While Hobbs Gas may “maintain” that the refund would require it “to seek the protection of bankruptcy laws, and would further render it unable to meet its debts ... or attract financing,” I find in the record no irrefuted evidence establishing the truth of those dire predictions. I would leave it to the Commission to decide the degree of the burden which a retroactive order imposes on Hobbs Gas. In essence, Hobbs Gas has admitted it could pay the refund over a six-year period; and the Commission believes the utility can borrow the necessary funds now and pay the loan back over a six-year period or longer. The question for the Court should be whether this was a factual question supported below by substantial evidence.

Although I agree with the recitation of the law in the majority opinion, I would dissent from the application of that law to the facts of this case and defer to the decision of the Commission, which I find to be supported by substantial evidence.

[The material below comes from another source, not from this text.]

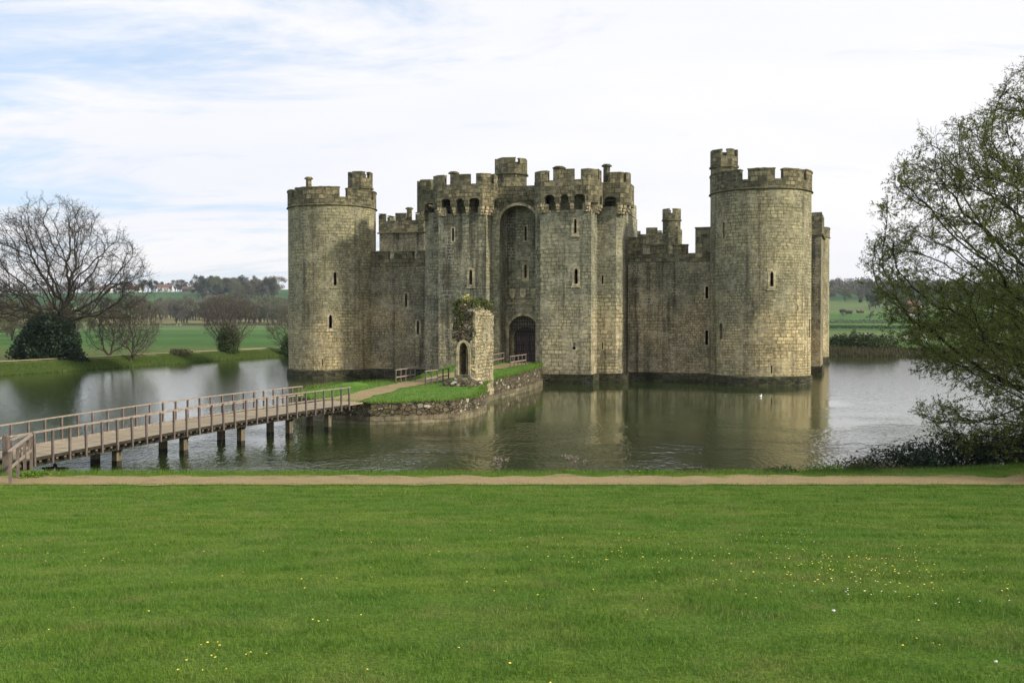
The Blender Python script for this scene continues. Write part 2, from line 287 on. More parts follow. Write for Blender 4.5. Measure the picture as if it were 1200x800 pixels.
# ------------------------------------------------------------------ mesh helpers
class MB:
    def __init__(s): s.v = []; s.f = []; s.m = []
    def add(s, vs_, fs, mi=0):
        o = len(s.v); s.v += [tuple(p) for p in vs_]; s.f += [tuple(i + o for i in f) for f in fs]; s.m += [mi] * len(fs)
    def prism(s, poly, z0, z1, mi=0):                 # poly counter-clockwise from above
        n = len(poly); vs_ = [(x, y, z0) for x, y in poly] + [(x, y, z1) for x, y in poly]
        s.add(vs_, [tuple(range(n - 1, -1, -1)), tuple(range(n, 2 * n))] + [(i, (i + 1) % n, n + (i + 1) % n, n + i) for i in range(n)], mi)
    def hexa(s, p, mi=0):                             # 8 points: bottom 4 ccw, top 4
        s.add(p, [(3, 2, 1, 0), (4, 5, 6, 7), (0, 1, 5, 4), (1, 2, 6, 5), (2, 3, 7, 6), (3, 0, 4, 7)], mi)
    def bar(s, a, b, w, h, mi=0, up=(0, 0, 1)):       # rectangular bar from a to b
        a = Vector(a); b = Vector(b); d = (b - a).normalized(); upv = Vector(up)
        if abs(d.dot(upv)) > .98: upv = Vector((0, 1, 0))
        sx = d.cross(upv).normalized() * w / 2; sy = sx.cross(d).normalized() * h / 2
        s.hexa([a - sx - sy, b - sx - sy, b + sx - sy, a + sx - sy, a - sx + sy, b - sx + sy, b + sx + sy, a + sx + sy], mi)
    def cyl(s, cx, cy, r0, r1, z0, z1, n=16, mi=0, cap=True, a0=0):
        vs_ = [(cx + r0 * math.cos(a0 + 2 * math.pi * i / n), cy + r0 * math.sin(a0 + 2 * math.pi * i / n), z0) for i in range(n)] + \
              [(cx + r1 * math.cos(a0 + 2 * math.pi * i / n), cy + r1 * math.sin(a0 + 2 * math.pi * i / n), z1) for i in range(n)]
        fs = [(i, (i + 1) % n, n + (i + 1) % n, n + i) for i in range(n)]
        if cap: fs += [tuple(range(n - 1, -1, -1)), tuple(range(n, 2 * n))]
        s.add(vs_, fs, mi)
    def tube(s, a, b, ra, rb, n=6, mi=0):
        a = Vector(a); b = Vector(b); d = (b - a)
        if d.length < 1e-6: return
        d.normalize(); q = d.orthogonal().normalized(); w = d.cross(q)
        vs_ = [a + (q * math.cos(2 * math.pi * i / n) + w * math.sin(2 * math.pi * i / n)) * ra for i in range(n)] + [b + (q * math.cos(2 * math.pi * i / n) + w * math.sin(2 * math.pi * i / n)) * rb for i in range(n)]
        s.add(vs_, [(i, (i + 1) % n, n + (i + 1) % n, n + i) for i in range(n)] + [tuple(range(n - 1, -1, -1)), tuple(range(n, 2 * n))], mi)
    def mesh(s, name):
        me = bpy.data.meshes.new(name); me.from_pydata(s.v, [], s.f); me.polygons.foreach_set('material_index', s.m); me.update(); return me
def uvmap(me, mode='wall', c=None, frame=None):
    uv = me.uv_layers.new(name='UVMap') if not me.uv_layers else me.uv_layers[0]
    for p in me.polygons:
        n = p.normal
        cen = p.center
        for li in p.loop_indices:
            co = me.vertices[me.loops[li].vertex_index].co
            if abs(n.z) > .72: u_, v_ = co.x, co.y
            elif mode == 'cyl' and abs((cen.x - c[0]) * n.x + (cen.y - c[1]) * n.y) > .6 * math.hypot(cen.x - c[0], cen.y - c[1]):
                a = math.atan2(co.x - c[0], co.y - c[1]); a0 = math.atan2(cen.x - c[0], cen.y - c[1])
                if a - a0 > math.pi: a -= 2 * math.pi
                if a - a0 < -math.pi: a += 2 * math.pi
                u_, v_ = a * c[2], co.z
            else:
                q = Vector((-n.y, n.x, 0))
                if q.length > 1e-6: q.normalize()
                u_, v_ = co.x * q.x + co.y * q.y, co.z
            uv.data[li].uv = (u_, v_)
def props(o, label=None, cat=None, group=None, kind=None):
    if label: o['label'] = label
    if cat: o['category'] = cat
    if group: o['group'] = group
    if kind: o['kind'] = kind
    return o
def link(name, me, mats, parent=None):
    o = bpy.data.objects.new(name, me); C.objects.link(o)
    for m in (mats if isinstance(mats, (list, tuple)) else [mats]): me.materials.append(m)
    if parent:
        o.parent = parent
        gp = parent; loc = Vector((0, 0, 0))
        while gp: loc += gp.location; gp = gp.parent
        o.location = -loc          # mesh built in world coordinates, parents are unrotated
    return o
def build(name, mb, mats, parent=None, uv='wall', c=None, smooth=False):
    me = mb.mesh(name)
    if uv: uvmap(me, uv, c)
    if smooth: me.polygons.foreach_set('use_smooth', [True] * len(me.polygons))
    return link(name, me, mats, parent)
def empty(name, loc): o = bpy.data.objects.new(name, None); C.objects.link(o); o.location = loc; return o
def cut(me_body, cutters, name):
    """subtract a list of closed meshes (MB) from a mesh; returns the new mesh"""
    a = bpy.data.objects.new('tmp_a', me_body); C.objects.link(a)
    tmp = []
    for cb in cutters:
        b = bpy.data.objects.new('tmp_b', cb.mesh('tmp')); C.objects.link(b); tmp.append(b)
        md = a.modifiers.new('b', 'BOOLEAN'); md.operation = 'DIFFERENCE'; md.solver = 'EXACT'; md.object = b
    dg = bpy.context.evaluated_depsgraph_get(); dg.update()
    me = bpy.data.meshes.new_from_object(a.evaluated_get(dg)); me.name = name
    bpy.data.objects.remove(a)
    for b in tmp:
        d = b.data; bpy.data.objects.remove(b); bpy.data.meshes.remove(d)
    return me
def np_mesh(name, verts, tris, tone=None, mi=None, quads=False):
    me = bpy.data.meshes.new(name); k = 4 if quads else 3
    me.vertices.add(len(verts)); me.vertices.foreach_set('co', np.asarray(verts, dtype=np.float32).ravel())
    n = len(tris); me.loops.add(n * k); me.loops.foreach_set('vertex_index', np.asarray(tris, dtype=np.int32).ravel())
    me.polygons.add(n); me.polygons.foreach_set('loop_start', np.arange(0, n * k, k, dtype=np.int32))
    me.update(calc_edges=True)
    if tone is not None:
        at = me.attributes.new('tone', 'FLOAT', 'FACE'); at.data.foreach_set('value', np.asarray(tone, dtype=np.float32))
    if mi is not None: me.polygons.foreach_set('material_index', np.asarray(mi, dtype=np.int32))
    return me

# ------------------------------------------------------------------ castle frame of reference (u along the front, v out towards the bank)
A0 = np.array((-18.3, 101.6)); B0 = np.array((22.3, 89.6)); U = (B0 - A0) / np.linalg.norm(B0 - A0); V = np.array((U[1], -U[0]))
LEN = float(np.linalg.norm(B0 - A0)); MID = 20.87
S = np.array((.335, .942)); S /= np.linalg.norm(S); SR = np.array((S[1], -S[0]))      # direction of the side walls, and to their right
def uv2(u, v): p = A0 + U * u + V * v; return (float(p[0]), float(p[1]))
def prect(u0, u1, v0, v1): return [uv2(u0, v1), uv2(u1, v1), uv2(u1, v0), uv2(u0, v0)]

# ------------------------------------------------------------------ moat outline and terrain
MOAT = np.array([(-75, 33.0), (-24, 32.7), (-19.2, 34.1), (-16.8, 34.0), (-15.7, 32.75), (0, 32.6), (9, 32.7), (14, 33.3), (19, 35.0), (26, 37.6), (36, 43), (60, 75), (92, 140), (84, 160), (40, 160.6), (0, 161.6), (-36.5, 161), (-44, 132), (-52, 101), (-60, 72), (-75, 50)], dtype=float)
def sdist(X, Y):
    """signed distance to the moat outline, positive on land"""
    d = np.full(X.shape, 1e9); ins = np.zeros(X.shape, bool); n = len(MOAT)
    for i in range(n):
        a = MOAT[i]; b = MOAT[(i + 1) % n]; e = b - a
        t = np.clip(((X - a[0]) * e[0] + (Y - a[1]) * e[1]) / (e @ e), 0, 1)
        d = np.minimum(d, np.hypot(X - a[0] - t * e[0], Y - a[1] - t * e[1]))
        c = ((a[1] > Y) != (b[1] > Y)) & (X < (b[0] - a[0]) * (Y - a[1]) / (b[1] - a[1] + 1e-12) + a[0]); ins ^= c
    return np.where(ins, -d, d)
LD = [0, 165, 400, 600, 750, 900, 1100, 1300, 1450, 1560, 1800, 4000]; LZ = [.4, .4, .6, 1.6, 4.5, 10.5, 27, 44, 54, 57, 50, 20]
RD = [0, 165, 300, 450, 600, 800, 1000, 1200, 1500, 1900, 4000]; RZ = [.4, .4, .7, 2.2, 6.2, 14.5, 24, 38, 62, 70, 30]
def hgt(X, Y):
    X = np.asarray(X, float); Y = np.asarray(Y, float)
    lawn = np.interp(Y, [-60, -6, 0, 10, 22, 29.4, 200], [6, 4.6, 3.85, 2.72, 1.32, .60, .60])
    lawn = lawn + .05 * np.sin(X * .23 + 1) * np.clip((29 - Y) / 10, 0, 1) + .03 * np.sin(Y * .6 + X * .35) * np.clip((28 - Y) / 6, 0, 1)
    rr = X / np.maximum(Y, 1); k = np.clip(rr / .22 + .1, 0, 1); k = k * k * (3 - 2 * k); D = np.hypot(X, Y)
    far = np.interp(Y, LD, LZ) * (1 - k) + np.interp(Y, RD, RZ) * k
    far = far * (1 + .10 * np.sin(X * .004 + 1.3) * np.clip((Y - 500) / 800, 0, 1))
    s = sdist(X, Y)
    bank = .95 * np.exp(-((s - 2.5) / 4.5) ** 2) * (Y > 40)
    w = np.clip((Y - 29) / 30, 0, 1); land = lawn * (1 - w) + far * w + bank * w
    slope = np.where(Y > 40, .38, 1.15)
    return np.where(s > 0, np.minimum(land, s * slope), np.maximum(-1.6, s * .7))
def h1(x, y): return float(hgt(np.array([x]), np.array([y]))[0])
def axis(dense, grow_lo, grow_hi, f=1.16):
    a = list(dense); st = dense[1] - dense[0]; p = a[0]; lo = []
    while p > grow_lo: st *= f; st = min(st, 60); p -= st; lo.append(p)
    st = dense[-1] - dense[-2]; p = a[-1]; hi = []
    while p < grow_hi: st *= f; st = min(st, 60); p += st; hi.append(p)
    return np.array(lo[::-1] + a + hi)
def grid_mesh(name, xs, ys):
    X, Y = np.meshgrid(xs, ys); Z = hgt(X, Y); v = np.stack([X, Y, Z], -1).reshape(-1, 3)
    nx, ny = len(xs), len(ys); i = np.arange((ny - 1) * nx).reshape(ny - 1, nx)[:, :-1].ravel()
    q = np.stack([i, i + 1, i + nx + 1, i + nx], -1)
    me = np_mesh(name, v, q, quads=True); me.polygons.foreach_set('use_smooth', np.ones(len(q), bool)); return me
xs = axis(np.arange(-62, 96, .9), -3200, 3200)
ys1 = np.concatenate([np.arange(-30, 4, 2.), np.arange(4, 28, .8), np.arange(28, 36, .25), np.arange(36, 60.1, 1.)])
ys2 = axis(np.concatenate([np.arange(60, 170, .9)]), 60, 4200, 1.12); ys2 = ys2[ys2 >= 60]
g1 = link('ground', grid_mesh('ground', xs, ys1), M['turf']); props(g1, kind='structure')
g2 = link('meadow', grid_mesh('meadow', xs, ys2), M['meadow']); props(g2, kind='structure')
wb = MB(); wb.add([(-80, 31, 0), (110, 31, 0), (110, 172, 0), (-80, 172, 0)], [(0, 1, 2, 3)])
props(build('water', wb, M['water'], uv=None), kind='structure')

def ribbon(name, pts, width, m, dz=.012, step=.5, widths=None, hf=h1, uneven=.0):
    """a path that follows the ground"""
    P = [np.array(p, float) for p in pts]; out = []; 
    for a, b in zip(P[:-1], P[1:]):
        n = max(1, int(np.linalg.norm(b - a) / step))
        for k in range(n): out.append(a + (b - a) * k / n)
    out.append(P[-1]); mb = MB(); nc = 6
    for i, p in enumerate(out):
        t = out[min(i + 1, len(out) - 1)] - out[max(i - 1, 0)]; t /= np.linalg.norm(t); q = np.array((-t[1], t[0]))
        for k in range(nc + 1):
            e = (k / nc - .5); jig = uneven * noise.noise(Vector((p[0] * .9, p[1] * .9, 3 * (e > 0)))) if k in (0, nc) else 0
            c = p + q * (e * width + (jig if e > 0 else -jig)); mb.v.append((c[0], c[1], hf(c[0], c[1]) + dz))
    for i in range(len(out) - 1):
        for k in range(nc):
            a = i * (nc + 1) + k; mb.f.append((a, a + 1, a + nc + 2, a + nc + 1)); mb.m.append(0)
    return props(build(name, mb, m, uv=None, smooth=True), kind='structure')
ribbon('path', [(-60, 30.1), (60, 30.1)], 1.95, M['gravel'], .03, .2, uneven=.65)
ribbon('landing', [(-21, 30.4), (-17.35, 33.9)], 3.2, M['gravel'], .036, .3)
ribbon('bank_path', [(-64, 66), (-56.6, 98), (-48.2, 131), (-40.6, 159.5), (-40, 164.2), (0, 165.2), (60, 164.5)], 1.1, gravel('bank_gravel', (.26, .22, .12), (.36, .30, .17)), .05, 2.)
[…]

. There was evidence that in 1981 Hobbs Gas had line losses of 4.2% of its gas, and that it used that figure in subsequent year calculations. There was no evidence that this figure was no longer accurate for line losses. The hearing examiner properly justified its use because there was no better figure available. Hobbs Gas reasonably could have been charged with knowledge of the amount of total (metered and unmetered) deliveries through use of the established line loss figure of 4.2%, i.e., sales X 1.042.

. As the majority opinion acknowledges, one purpose of the adjustment clause is for ratepayers automatically to receive the benefit of reductions in fuel costs. Regardless of the failure of Hobbs Gas to use the proper formula for calculating the purchase/sales ratio, it violated Rule 640 by not giving its ratepayers an adjustment for the free gas.